Virgin Galactic and SpaceX are two different companies. Virgin Galactic intentions is space tourism, still flying ballistically within the earths atmosphere. SpaceX is a serious space engineering company capable to send satallites into LEO, as well as cargo and humans to the ISS. That's why NASA has made a contract with SpaceX of 1.6 billion USD. The most sucessful company currently is Arianespace by the way, with more than 1 billion USD revenue per year. I guess everyone knows their Ariane 5 rocket operated by ESA (yes it's commercial and it works). In thise league (SpaceX and Arianespace), Virgin Galactic does not play any role at all, nor is it comparable. It's like trying to compare apples and pears. Commercial does not stand for tourism or non-governmental funded. It's just a different method to distribute money for serious space flight engineering.
As for the Space Shuttle: the Space Shuttle requires a huge and expensive infrastructure which only NASA has. There is no company which has such an infrastructure (consisting of several companies, space centers and facilities), the required know how and most importantly the required money to operate something like the Space Shuttle. The launch cost is ~1.5 billion USD. But most importantly there is no rational reason at all, neither for NASA nor for somebody else, to operate the Shuttle any further just for the sake of some fan-boys (which I am as well) to see it continue to fly and be happy. The reason for the Shuttle retirement beside aging is its risky design flaw and the massive costs. The only reason the Shuttle survived after STS-107 is NASA's commitment to use it for ISS assembly. Without the ISS in Orbit, STS-107 would have been the last flight of the STS program. Whilst with potential issues during the last Hubble servicing mission, that would have been the end as well even in case the ISS would not have been finished, as had been pointed out by the managers. The Shuttle operates on its final breaths technologially and costly. Not even Roscosmos would be interested to operate that money hungry brick.
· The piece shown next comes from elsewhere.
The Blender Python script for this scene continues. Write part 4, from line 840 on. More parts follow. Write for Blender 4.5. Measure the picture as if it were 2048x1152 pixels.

As for China: the whole Chinese space program gets totally overestimated. Their program is not in a good shape (only 3 manned flights within nearly a decade and "0" science whilst they intend to fly into space manned for more than 4 decades already). China does not get any help. China is not an evil communist country that tries to be the king of the universe. There seems to be some mistaken enemy images by some people these days. China can be lucky if they manage to get more experience in space anytime in the future.
The leaders in space are, and will continue to be: NASA, ESA, and Roscosmos (and its smaller partners around the globe). They'll work together like they already do, and more commercial companies (beside Arianespace) will join.